Osterley Park is a country house in the west of London. It was built in the 1560s for Sir Thomas Gresham, founder of the Royal Exchange, and transformed by Robert Adam in the 1760s. Externally this makes it rather a hodgepodge of styles, but internally it is a superbly tasteful collection of the best of the Georgian style. It now belongs to the National Trust.

The original design was a square building of red brick with towers at each corner, in the manner reminiscent of fortification then current. The Elizabethan proportions are preserved in the nearby stable block, a handsome building of three sides now serving as shop and tea rooms, whereas Adam's improvements give the house a classical portico and wide steps on two sides, in the then fashionable grey stone, and expand the windows to Georgian sizes, which was no doubt better for the family living there but makes it look unbalanced, sitting oddly between the two dates.

Inside, however, it is all Adam, and all exactly right. By this time it had passed to the Child family, proprietors of Child's Bank (much later to be absorbed by the Royal Bank of Scotland). They were rich and wanted to make an impression, but they had good taste. Compared to some houses, there is no gaudiness, no excess. There is gold where it is needed to add lustre, there is opulence in the furnishing of the largest gallery, and there is richness and power in the overall effect, but it is on a very human scale, and very livable. The private rooms are beautiful, elegant, and subdued. Even the one with carmine walls: it is a pleasantly muted Georgian carmine. The proportions of the rooms are perfect, whether large or small, and the pictures on the walls are, if not masterpieces, always worth looking at.

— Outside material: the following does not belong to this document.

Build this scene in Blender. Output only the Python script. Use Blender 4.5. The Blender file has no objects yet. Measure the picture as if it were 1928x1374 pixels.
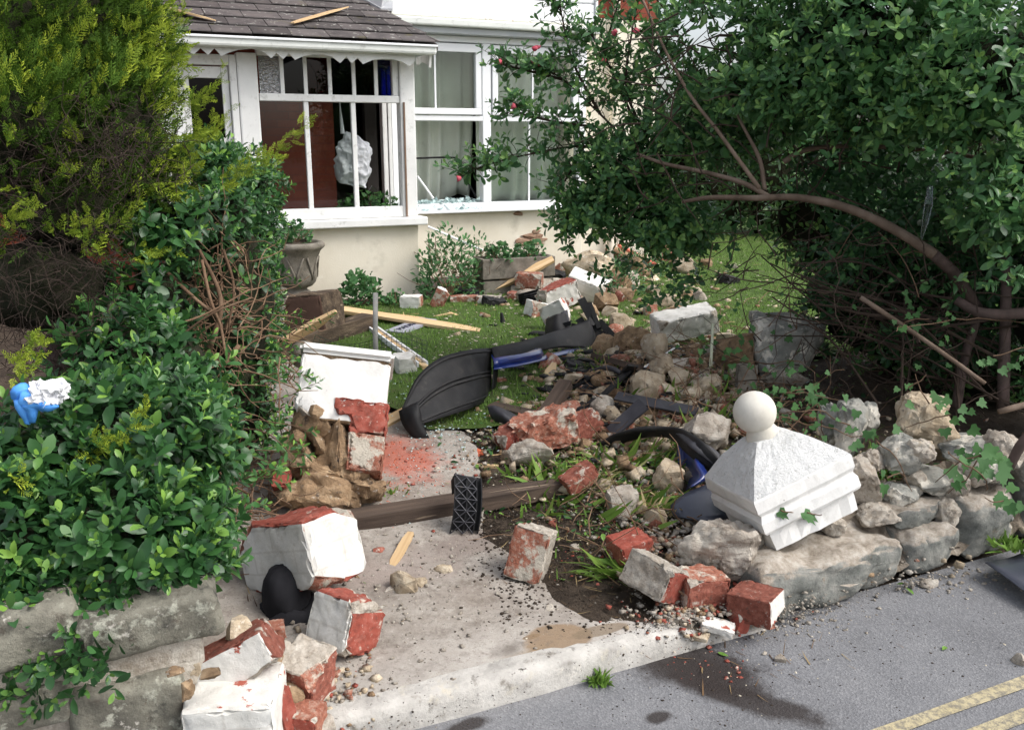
import bpy, bmesh, math, random
import numpy as np
from mathutils import Vector, Matrix, Euler, noise

random.seed(7); rng = np.random.default_rng(7)
SC = bpy.context.scene
COL = SC.collection

# ------------------------------------------------------------------ camera
FPX, CX, CY = 1670.0, 964.0, 687.0            # focal length and centre in photograph pixels
PITCH, YAW, EYE = math.radians(14.2), math.radians(24.6), 1.58
cam_d = bpy.data.cameras.new('camera'); cam = bpy.data.objects.new('camera', cam_d); COL.objects.link(cam)
cam.location = (0, 0, EYE); cam.rotation_euler = (math.pi/2-PITCH, 0, -YAW)
cam_d.sensor_fit = 'HORIZONTAL'; cam_d.sensor_width = 36; cam_d.lens = FPX/1928*36
cam_d.clip_start = .05; cam_d.clip_end = 900
SC.camera = cam

# ------------------------------------------------------------------ sky and sun (bright overcast, light from the right)
F0 = Vector((math.sin(YAW), math.cos(YAW), 0)); RT = Vector((math.cos(YAW), -math.sin(YAW), 0)); ZU = Vector((0, 0, 1))
FW = F0*math.cos(PITCH)-ZU*math.sin(PITCH); UP = F0*math.sin(PITCH)+ZU*math.cos(PITCH)
SUN = (RT*.78-F0*.22+ZU*.95).normalized()
w = bpy.data.worlds.new('World'); SC.world = w; w.use_nodes = True
nt = w.node_tree; nt.nodes.clear()
sky = nt.nodes.new('ShaderNodeTexSky'); sky.sky_type = 'NISHITA'; sky.sun_disc = False
sky.sun_elevation = math.asin(SUN.z); sky.sun_rotation = math.atan2(SUN.x, SUN.y)
sky.air_density = 1.0; sky.dust_density = 4.0; sky.ozone_density = 1.0
hs = nt.nodes.new('ShaderNodeHueSaturation'); hs.inputs['Saturation'].default_value = .42
bg = nt.nodes.new('ShaderNodeBackground'); bg.inputs['Strength'].default_value = .15
wo = nt.nodes.new('ShaderNodeOutputWorld')
nt.links.new(sky.outputs[0], hs.inputs['Color']); nt.links.new(hs.outputs[0], bg.inputs[0]); nt.links.new(bg.outputs[0], wo.inputs[0])
sd = bpy.data.lights.new('sun', 'SUN'); sd.energy = .95; sd.angle = math.radians(28); sd.color = (1, .98, .95)
so = bpy.data.objects.new('sun', sd); COL.objects.link(so); so.location = (0, 0, 12)
so.rotation_euler = SUN.to_track_quat('Z', 'Y').to_euler()
SC.view_settings.view_transform = 'Standard'; SC.view_settings.look = 'None'
SC.view_settings.gamma = 1; SC.view_settings.exposure = .88; SC.view_settings.use_curve_mapping = False
SC.render.engine = 'CYCLES'
SC.cycles.max_bounces = 8; SC.cycles.transparent_max_bounces = 12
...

One of the Child heiresses eloped to Gretna Green later that century, and the paterfamilias, though eventually forgiving her, ensured that Osterley passed not to her or her wastrel husband but to a younger of the children, and so in time (when she was eight, in 1793) the estate came to Sally, later to be Lady Jersey, "Queen Sarah", one of the great society hostesses of Regency London. She and Countess Lieven, wife of the Russian ambassador, could make or break an aspiring lady in good society, as her friend Beau Brummell could for a gentleman.

It was still in the Jersey family when it was given to the nation in 1949. The National Trust have bought up all the land around, part of the original patrimony, to ensure it is kept perpetually farmland and never encroached upon. Though, alas, on the north boundary is the terrible M4 motorway and from the south-west come incessant invasions of low-flying Jumbo jets from Heathrow, neither of which even the National Trust can prevent. Nearest Tube: Osterley, on the Piccadilly Line.

There are grounds with trees and long lakes, perfectly adequate for their kind, but the beauty is in the interior. The Victoria and Albert Museum ran it for the Trust for many years, but since 1996 the Trust themselves have started throwing out historically inaccurate changes the V&A made and getting it back to its correct appearance at the height of the Childs' possession.